いちおう、ゴントラン・シェリエはあとかたもなくなくなるわけではない。日本での運営会社ベイクルーズの方針変更で、同社のオリジナルブーランジェリーブランド「ブール・アンジュ」としてリニューアルオープンしていくらしい。ゴントラン・シェリエの日本撤退は昨日知った私だったが、実はブール・アンジュのことはすでに確認済だ。この間、転職先に立ち寄った帰りにゴントラン・シェリエ渋谷店の前を通りがかったら、もともと黄色いトーンの外装だった店舗が緑色に変わっていて「あれ?」と思うという出来事があったのだ。そのときに、たしかに「おかしいな」とは感じたのだが、中をのぞきみたらなじみのゴントラン・シェリエのクロワッサンなどによく似たパンたちが並んでいたので、「なんかイメチェンしたのかな」とだけ思ったのだった。実際ゴントラン・シェリエの業績がすげーー悪くて……ということはないと思うので、ブール・アンジュも、全然違う雰囲気のお店にはならないと信じたい……まあ見た目は似てるけどパンの味は全然違うということはありえますね。

こんなにも毎日通っていたお店(別に常連認定はされていたことがないが)がなくなってしまうというのが初めての経験で、そのことだけでも胸にぽっかりと穴があいたような気持ちで、せめて自分なりの最後の挨拶だけでもしたかったのに、今朝JR新宿南口サザンテラスのゴントラン・シェリエにいつものように向かったら、そこはすでにさびしげな表情でシャッターを半分おろしている状態だった。

しかたなく、写真を撮って、スターバックスでクラシックティー・フラペチーノを買った。そう、私にはまだスターバックスがあるのだ。
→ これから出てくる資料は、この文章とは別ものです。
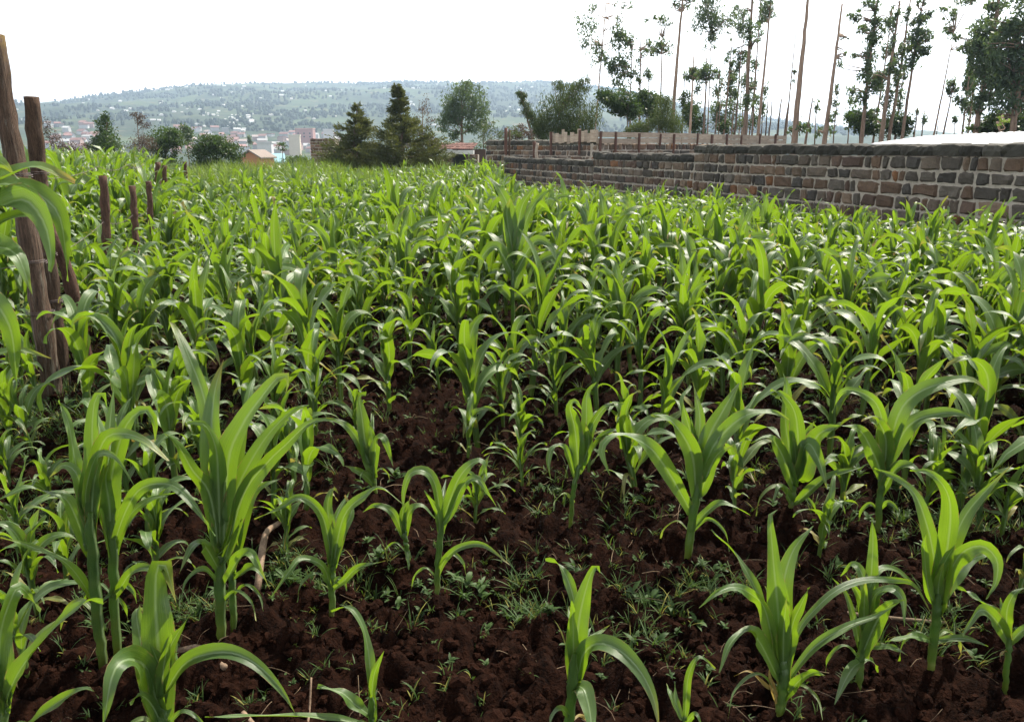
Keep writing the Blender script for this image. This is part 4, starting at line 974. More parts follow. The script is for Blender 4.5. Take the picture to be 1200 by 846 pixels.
G = [
 (697, 716, -60, 2.2, 46, [(688, 30, 13, 17), (686, 50, 6, 8), (696, 68, 9, 11), (706, 62, 5, 5), (721, 35, 6, 6), (726, 22, 5, 5), (733, 8, 7, 6), (716, -20, 12, 10)], 'pale thin gum tree with separate leafy tufts, first above the plumed shrub', 900, 1.6),
 (738, 742, 40, 2.6, 44, [(726, 48, 13, 12), (738, 50, 5, 8), (716, 80, 9, 8), (729, 78, 13, 13), (723, 94, 8, 8), (727, 105, 7, 6)], 'gum tree with dense side tufts above the round dark bushes', 1300, 0.8),
 (749, 751, 38, 3.2, 47, [(760, 52, 6, 6), (764, 62, 4, 5), (748, 76, 4, 6), (747, 92, 4, 6)], 'bare reddish gum trunk with one small tuft near its top', 240, 0.9),
 (759.5, 761, 78, 2.2, 47, [(759, 88, 5, 6)], 'short gum stem with a little brown tuft beside the bare reddish trunk', 120, 0.7),
 (772, 776, 44, 3, 45, [(775, 54, 9, 8), (784, 60, 4, 5), (770, 62, 4, 4), (775, 24, 7, 6), (784, 28, 3, 3)], 'slim gum tree with a spread tuft before the thick pale trunk', 420, 1.0),
 (787, 803, -30, 5.5, 42, [(803, 8, 6, 5), (808, 2, 5, 5), (795, 6, 5, 4), (800, -15, 12, 10)], 'thick pale gum trunk running off the top, left of the orange stem', 260, 1.1),
 (799, 803, 75, 2.4, 48, [], 'leafless dark gum stem next to the orange stem', 0, 0.6),
 (808, 813, 66, 4, 40, [(805, 90, 5, 5), (815, 90, 4, 5), (811, 82, 4, 5)], 'orange lit gum stem with a few leaves at mid height', 160, 1.6),
 (824, 828, 68, 3.6, 43, [(826, 84, 10, 10), (818, 88, 6, 6), (835, 87, 5, 4)], 'gum stem with a round dark tuft like a pom-pom behind the shuttering', 520, 0.6),
 (829, 834, 40, 2, 50, [(832, 21, 17, 18), (826, 12, 10, 10), (842, 26, 10, 10), (834, 42, 5, 7), (838, -4, 12, 9), (856, 30, 6, 7)], 'gum tree with the largest dark round crown against the white sky', 1700, 0.9),
 (838, 844, 78, 2.6, 46, [(842, 86, 5, 8), (838, 110, 5, 9)], 'thin brown gum stem with dry leaves close to the pom-pom tree', 170, 1.0),
 (848, 857, 58, 3, 45, [(856, 92, 7, 11), (853, 68, 3, 6), (857, 76, 4, 6)], 'gum tree with a ragged dark column of leaves at mid height', 360, 1.0),
 (861, 869, 55, 3.2, 44, [(868, 66, 7, 9), (864, 80, 4, 7), (860, 62, 4, 4)], 'dark straight gum stem carrying a narrow tuft, left of the thickest cluster', 300, 0.45),
 (866, 872, 4, 1.6, 52, [(867, 28, 9, 11), (864, 10, 5, 6), (872, 40, 6, 5)], 'hair-thin gum tree with a loose tuft high beside the big round crown', 420, 1.0),
 (873, 883, -30, 6.5, 41, [(880, 34, 7, 12), (878, 48, 6, 6), (880, -10, 8, 8), (876, 120, 6, 12)], 'thick red brown gum trunk in the middle of the trunk cluster', 520, 0.75),
 (881, 893, -20, 2.6, 46, [(888, 42, 5, 10), (891, 10, 4, 6), (886, 118, 6, 10)], 'slender gum trunk hugging the thick red brown one', 260, 0.9),
 (888, 905, -15, 4.2, 43, [(898, 16, 8, 9), (903, 10, 5, 7), (893, 24, 4, 4)], 'slanting pale gum trunk with a green tuft near the top of the frame', 360, 1.3),
 (897, 900, 117, 2.6, 44, [], 'short bare dead stem, first of the two behind the shuttering end', 0, 0.35),
 (901, 905, 115, 3, 44, [], 'short bare dead stem, second of the two behind the shuttering end', 0, 0.35),
 (911, 916, 116, 4.2, 42, [], 'stout dark dead stump alone between stems and the broad trunk', 0, 0.35),
 (921, 936, 8, 2.2, 46, [(931, 84, 2, 4), (929, 96, 2, 3)], 'thin nearly leafless gum tree just before the broad tapering trunk', 40, 1.0),
 (919, 926, 108, 3.2, 44, [], 'broken brown stem at the foot of the broad tapering trunk', 0, 0.7),
 (931, 949, -20, 8.5, 38, [(938, 148, 8, 9), (928, 152, 5, 6)], 'broad tapering gum trunk, bare to the top of the frame', 160, 1.1),
 (945, 952, 115, 4.2, 40, [(947, 150, 4, 6)], 'short leaning dead trunk beside the broad tapering one', 60, 0.9),
 (967, 987, 5, 6.5, 37, [(990, 45, 3, 2), (989, 64, 3, 2), (967, 152, 8, 9)], 'lone tall bare gum trunk leaning over the low wall middle', 150, 1.1),
 (977, 982, 97, 2, 42, [(980, 105, 3, 5), (978, 122, 5, 7), (976, 140, 4, 8)], 'small wispy gum sapling beside the lone bare trunk', 150, 0.8),
 (1010, 1030, -15, 5.5, 38, [(1025, 28, 8, 9), (1024, 45, 9, 10), (1019, 64, 8, 10), (1014, 86, 9, 11), (1026, 98, 10, 12), (1012, 116, 8, 8), (1016, 4, 5, 5), (1002, 20, 7, 5), (1038, 28, 6, 5), (1012, 36, 5, 5), (1001, 66, 5, 3)], 'gum tree clothed in leaves along its trunk, between two bare trunks', 1900, 1.0),
 (1033, 1054, 5, 6.5, 37, [(1046, 48, 4, 9), (1052, 16, 3, 5), (1046, 78, 6, 9), (1040, 120, 6, 12)], 'gum trunk of a close brown pair with clinging leaves, nearer the leafy one', 480, 1.0),
 (1042, 1067, 0, 5, 39, [(1062, 20, 3, 9), (1056, 62, 5, 8), (1052, 88, 5, 10), (1049, 70, 4, 6)], 'second gum trunk of the close brown pair, smoother and slanting', 420, 1.0),
 (1057, 1082, 0, 4.5, 38, [(1078, 24, 7, 8), (1074, 40, 8, 9), (1070, 56, 7, 7), (1067, 72, 8, 8), (1085, 18, 7, 4), (1086, 42, 6, 7), (1080, 60, 6, 6), (1078, 4, 4, 4)], 'slanting gum tree with a bluish leafy head right of the brown pair', 1100, 1.0),
 (1071, 1075, 126, 3.2, 40, [(1074, 132, 2, 4)], 'short dead stem, first of the stubs above the tin roof', 20, 0.9),
 (1080, 1084, 128, 2.8, 41, [(1083, 140, 3, 6)], 'short leafy stub, second above the tin roof', 50, 0.8),
 (1094, 1118, 38, 2.8, 42, [(1112, 35, 6, 7), (1106, 12, 8, 3), (1117, 20, 4, 7), (1126, 55, 4, 4), (1132, 2, 8, 6)], 'thin pale gum tree with a loose high tuft over the tin roof', 420, 1.2),
 (1105, 1118, 94, 3, 40, [(1115, 100, 4, 7), (1112, 108, 3, 5), (1122, 105, 3, 3)], 'little leaning gum with a flag-like tuft above the tin roof', 190, 0.8),
 (1097, 1100, 142, 2.4, 41, [], 'stubby dark dead stem at the foot of the flag-tufted gum', 0, 0.4),
 (1118, 1120, 138, 2, 40, [(1119, 141, 3.5, 3)], 'tiny mop-headed gum sapling above the tin roof', 60, 0.8),
 (1127, 1140, 60, 3.2, 36, [(1134, 100, 7, 9), (1130, 122, 6, 8), (1137, 86, 5, 6)], 'brownish gum tree with hanging leaves at the edge of the dense mass', 420, 0.9),
 (1143, 1176, -40, 8, 33, [(1150, 55, 16, 14), (1160, 85, 14, 12), (1150, 118, 12, 12), (1152, 72, 16, 14), (1146, 42, 9, 11), (1157, 100, 10, 12), (1160, 28, 10, 10), (1168, 6, 14, 9), (1140, 56, 8, 6), (1132, 58, 6, 5), (1160, 55, 12, 12)], 'big gum tree with a brown trunk inside the dark leafy mass', 3000, 0.8),
 (1186, 1215, -40, 9, 31, [(1176, 75, 20, 20), (1190, 105, 20, 16), (1168, 48, 12, 12), (1200, 70, 18, 24), (1175, 122, 18, 10), (1185, 60, 18, 22), (1195, 30, 16, 14), (1178, 95, 16, 14), (1200, 95, 16, 18), (1182, 35, 12, 12), (1205, 5, 20, 14), (1192, 120, 12, 8), (1215, 60, 14, 30), (1170, 70, 10, 14)], 'largest dark leafy gum tree, cut by the frame edge', 5000, 0.7),
 (842, 846, 96, 2, 45, [(845, 100, 4, 7), (843, 122, 5, 8)], 'hair-thin brown stem between the dry-leaved stem and the ragged column tree', 130, 0.8),
 (853, 860, 82, 2.4, 48, [(859, 88, 5, 8), (856, 108, 5, 8)], 'thin dark stem just right of the ragged column tree', 200, 0.5),
 (857, 863, 104, 2, 43, [(861, 110, 4, 7)], 'short thin stem left of the dark straight gum', 90, 0.9),
 (869, 876, 60, 2.2, 50, [(875, 68, 5, 9), (872, 96, 5, 9)], 'pale stem half hidden by the thick red brown trunk', 220, 1.3),
 (878, 886, 70, 2, 49, [(884, 76, 5, 8), (882, 100, 5, 8)], 'slim grey stem just right of the thick red brown trunk', 220, 1.0),
 (892, 897, 100, 2, 47, [(896, 106, 5, 7), (893, 130, 6, 10)], 'low leafy stem at the foot of the slanting pale trunk', 200, 0.8),
 (814, 818, 98, 2, 47, [(817, 104, 5, 7), (815, 126, 6, 8)], 'low dark stem beside the orange lit one', 180, 0.6),
 (1024, 1046, 8, 3, 41, [(1043, 30, 5, 9), (1038, 60, 5, 9), (1032, 96, 6, 12)], 'slim stem between the leaf-clothed gum and the close brown pair', 420, 1.0),
 (1049, 1066, 40, 2.6, 42, [(1064, 50, 5, 9), (1060, 80, 5, 10), (1055, 115, 6, 12)], 'slim leafy stem just right of the close brown pair', 380, 0.8),
 (955, 958, 120, 2.2, 43, [(957, 126, 4, 6)], 'thin dead stem midway between the broad trunk and the lone leaning one', 60, 0.7),
 (994, 998, 112, 2, 44, [(997, 118, 5, 6), (995, 138, 6, 8)], 'leafy sapling stem left of the leaf-clothed gum', 150, 0.7),
 (1134, 1150, 20, 3, 38, [(1148, 30, 8, 8), (1144, 60, 8, 10), (1139, 95, 8, 12), (1136, 128, 8, 12)], 'slim gum tree leaning into the left edge of the dense dark mass', 900, 0.8),
]
for i, (bx, tx, ty, w, Y, cl_, lb, n, bk) in enumerate(G):
    gum(bx, tx, ty, w, Y, cl_, lb, 700 + i, max(int(n * 1.5), 20), 0.16, bk, 0.45)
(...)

シャッターを半分しめたゴントラン・シェリエはおそらくこれからブール・アンジュに生まれ変わるのだろう。新宿南口サザンテラスのお店が新装開店するころには、私はもう渋谷に勤務している。果たしてブール・アンジュに足を踏み入れる日が来るのかは、まだわからない。いっそのこと一生足を向けないというのも、それはそれでゴントラン・シェリエへの手向けになるのだろうか?(まあ日本撤退したとはいえまだブランドは存在してるし、ゴントラン・シェリエ氏本人はご存命なのだが……)

さよならゴントラン・シェリエ。